Ce n'est pas la mort qui est dramatique. De loin pas. Ce qui est dramatique, c'est de passer à côté de la vie, sans même s'en apercevoir.

dimanche 3 mai 2020

Vivre : question d'atmosphère



La perspective aérienne, perspective atmosphérique ou perspective d'aspect est une technique picturale qui consiste à marquer la profondeur de l'espace par le dégradé progressif des couleurs et l'adoucissement progressif des contours. Elle s'applique presque exclusivement au paysage. [Réf.
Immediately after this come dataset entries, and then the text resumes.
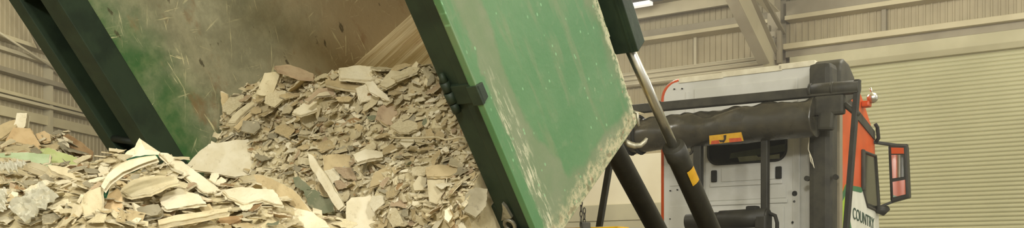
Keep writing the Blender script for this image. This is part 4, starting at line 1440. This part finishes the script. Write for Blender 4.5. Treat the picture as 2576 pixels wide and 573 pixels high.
# ------------------------------------------------------------------ dust hanging in the hall behind the container
hz = bpy.data.materials.new('dusty_air'); hz.use_nodes = True; ht = hz.node_tree; ht.nodes.clear()
hv = ht.nodes.new('ShaderNodeVolumePrincipled'); hv.inputs['Density'].default_value = .011; hv.inputs['Color'].default_value = (.9, .87, .78, 1); hv.inputs['Anisotropy'].default_value = .2
ho = ht.nodes.new('ShaderNodeOutputMaterial'); ht.links.new(hv.outputs[0], ho.inputs['Volume'])
bm = bmesh.new(); prism(bm, [(-4.2, WR + .5, .1), (-4.2, WL, .1), (7.0, WL, .1), (7.0, WR + .5, .1)], Vector((0, 0, 6.0)))
MAT['haze'] = hz
o = mesh_obj('dust_haze', bm, 'haze', None, frame(A, M, UP, T)); o['kind'] = 'stuff'; o['label'] = 'thin pale dust hanging in the air around the lorry cab'; o['category'] = 'dust'

# ------------------------------------------------------------------ light
def lamp(loc, power, radius=.35, col=(1, .975, .88)):  # unseen point lamp, added to brighten the container, load, walls and roof
    l = bpy.data.lights.new('added_fill_lamp', 'POINT'); l.energy = power; l.shadow_soft_size = radius; l.color = col
    o = bpy.data.objects.new('added_fill_lamp', l); C.objects.link(o); o.location = loc


for loc, pw in (((4.5, -6.5, 6.4), 2100), ((-2.0, -7.0, 6.0), 2600), ((1.5, 0.0, 6.9), 300), ((6.5, 3.5, 6.6), 500), ((5.5, 11.0, 5.9), 380),
                ((-6.0, 9.0, 6.4), 420), ((-7.0, 17.0, 6.0), 320), ((1.2, 14.5, 5.7), 420), ((11, 10.0, 6.2), 240)):
    lamp(loc, pw, .6)

w = bpy.data.worlds.new('daylight'); bpy.context.scene.world = w; w.use_nodes = True
w.node_tree.nodes['Background'].inputs[0].default_value = (1, .96, .84, 1)
w.node_tree.nodes['Background'].inputs[1].default_value = .75

cam = bpy.data.cameras.new('camera'); co = bpy.data.objects.new('camera', cam); C.objects.link(co)
co.location = CAM; co.rotation_euler = (math.pi / 2, 0, 0)
cam.sensor_width = 36; cam.lens = 36 * F / 2576; cam.shift_y = (HY - 286.5) / 2576
cam.clip_start = .05; cam.clip_end = 200
sc = bpy.context.scene
sc.camera = co
sc.view_settings.view_transform = 'Standard'; sc.view_settings.look = 'None'; sc.view_settings.gamma = 1
sc.view_settings.use_curve_mapping = False; sc.view_settings.exposure = 0
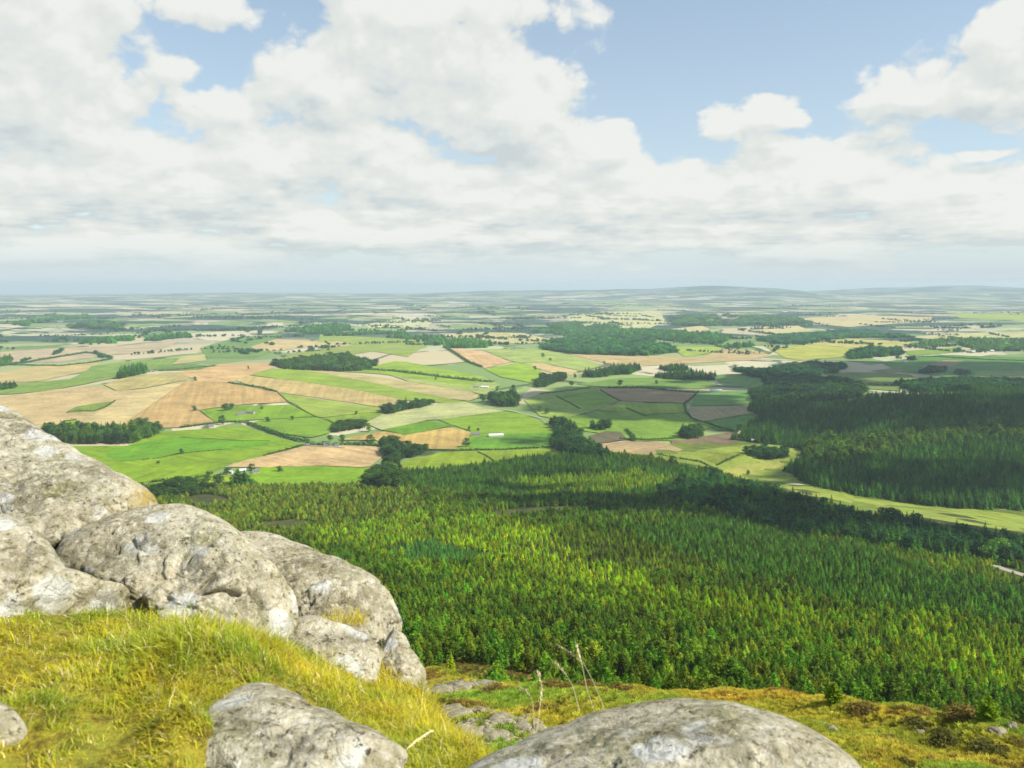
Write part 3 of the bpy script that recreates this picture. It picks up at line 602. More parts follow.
# ------------------------------------------------------------------ woods further off
def wood(poly, hp_m, sp, tint, picks, label, name='woodland', jit=.25):
    pts = np.array(poly, float); dn = []
    for a, b in zip(pts, np.roll(pts, -1, axis=0)):
        k = max(1, int(np.hypot(*(b-a))/12))
        for i in range(k): dn.append(a+(b-a)*i/k)
    G = unproject(*np.array(dn).T, t0=200)[:, :2]; lo, hi = G.min(0), G.max(0)
    X, Y = np.meshgrid(np.arange(lo[0], hi[0], sp), np.arange(lo[1], hi[1], sp)); X = (X+RNG.uniform(-.45, .45, X.shape)*sp).ravel(); Y = (Y+RNG.uniform(-.45, .45, Y.shape)*sp).ravel()
    ws = max(25., .05*float(np.hypot(*(hi-lo)))); q0 = np.column_stack([X/ws*.35, Y/ws*.35, 0*X]); k = pip(X+ws*fbm(q0, 3), Y+ws*fbm(q0+31, 3), G) & (fbm(q0*.8+7, 2) > -.42+.30*float(sstep(np.hypot(*G.mean(0)), 3000, 5000)))
    if k.sum() < 6:
        t = RNG.random(8)[:, None]; X, Y = (G.mean(0)+(G[RNG.integers(0, len(G), 8)]-G.mean(0))*t).T; k = np.ones(8, bool)
    X, Y = X[k], Y[k]; n = len(X)
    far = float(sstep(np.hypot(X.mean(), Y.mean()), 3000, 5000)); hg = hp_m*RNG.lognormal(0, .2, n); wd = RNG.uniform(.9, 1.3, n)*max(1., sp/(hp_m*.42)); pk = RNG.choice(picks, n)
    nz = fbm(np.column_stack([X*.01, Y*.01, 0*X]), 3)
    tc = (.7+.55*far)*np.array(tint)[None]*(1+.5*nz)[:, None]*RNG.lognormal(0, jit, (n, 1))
    return scatter(name, np.column_stack([X, Y, height(X, Y)]), np.column_stack([hg*wd, hg*wd, hg]), pk, tc, label)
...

Wikipédia]
Paisiblement, certains soirs 
le paysage nous donne à voir
ses leçons d'histoire de l'art.

samedi 2 mai 2020

Vivre : entre deux vies


Portrait de Jenny Kamerlingh Onnes / Menno Kamerlingh Onnes/ Rijksmuseum / Amsterdam

Elle sourit toujours mais affiche un visage un peu flétri. Ses mèches privées de coupe ressemblent à des orphelines anémiques. Elle dit qu'elle va bien, qu'elle a changé de vie. Du reste, elle s'est déniché un appartement dans le quartier, qui, faute d'avoir trouvé mieux, est passablement lumineux. Elle ajoute presque sans déglutir qu'elle et son compagnon se sont séparés, que tout s'est passé dans la plus grande civilité. Elle poursuit : la campagne, non merci, tous ces gens qui vous pointent du doigt quand on ne leur ressemble pas. 
Elle est presque aussi élégante qu'avant. Elle est presque aussi avenante. Elle ne montre presque pas combien lui pèse le confinement, et la vie en solo, et son boulot mis entre parenthèses pour l'instant. Elle traîne à bout de laisse son vieux chien beige qui n'y voit plus guère. De sa démarche chaloupée, elle part courageusement vers son atelier, lequel rouvrira sous peu. Elle reverra alors tous ces gens avec lesquels elle aime tant échanger. Elle retrouvera alors cet air pimpant et confiant qui la caractérise. Elle se reconstruira alors par touches successives une existence rayonnante. Elle redeviendra solaire et cela lui ira comme un gant.

vendredi 1 mai 2020

Vivre : averses




Il pleut.
Dehors : les feuillages scintillent. L'herbe à curry - ou Immortelle d'Italie - fleurit, dit son plaisir d'être en vie. 
Dedans : sur les écrans tombent les messages de ceux qui cherchent désespérément à fuir leur abyssal ennui.